Electrical Engineering Asked by kakeh on January 4, 2021
Picture to Keep the Terminology Clear
I am in the plan of using ETH for inter processor communication
I need few ETH lanes to be shared between boards, i wish to avoid ETH PHY and magnetics as the interface is between two processors only.
I have few RGMII outputs coming from a TI-TDA2x which needs to be taken to a back-plane,from back plane i shall take it another board having TI-TDA2x
i want to know what is the maximum safe distance between MAC to PHY to be maintained ?
TI-TDA2X Datasheet
My Speed Requirement : 1 Gbps
MII and RMII have round-trip time restrictions, since the TX data path on MII is destination synchronous, and the RX data path on RMII is destination synchronous. Both RMII and MII hit a hard timing limit at a few hundred millimeters trace length.
RGMII on the other hand is fully source synchronous, which means it has no hard timing limit on the trace lengths. It simply becomes an exercise in signal integrity and length matching. With for example length and impedance matched coaxial cables and terminations you should be able to go quite far.

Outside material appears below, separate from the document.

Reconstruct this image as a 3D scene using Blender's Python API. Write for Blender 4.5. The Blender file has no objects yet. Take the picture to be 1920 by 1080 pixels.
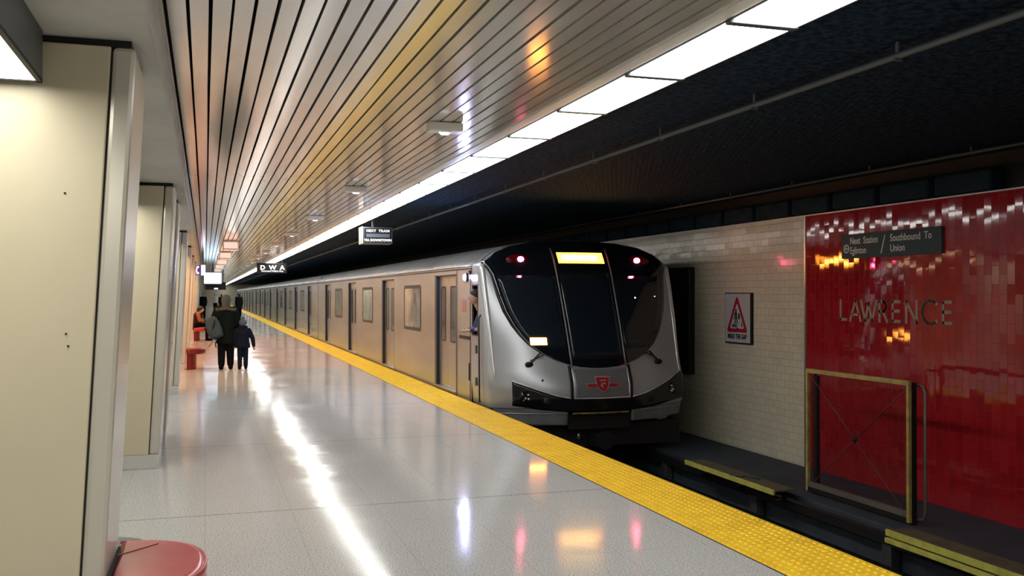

That said, SGMII or 1000BASE-X is better suited than RGMII for board-to-board ethernet backplane situations like this.
Answered by Timmy Brolin on January 4, 2021
Without reading the datasheet, 1Gigabit is 1 nanosecond. On FR-4, with Er of about 4, the 1_foot in air becomes about 1/2_foot in epoxy-fiberglass combined with air above. You may need to tolerate round trip reflections and/or ISI energy stored in the IC leadframe and bondwires and PCB vias and Silicon ESD non-linear capacitances. Thus round trip will be 1/4 foot per side, or 3" (7.5 cm). If the link has adaptive equalization, life should be very good.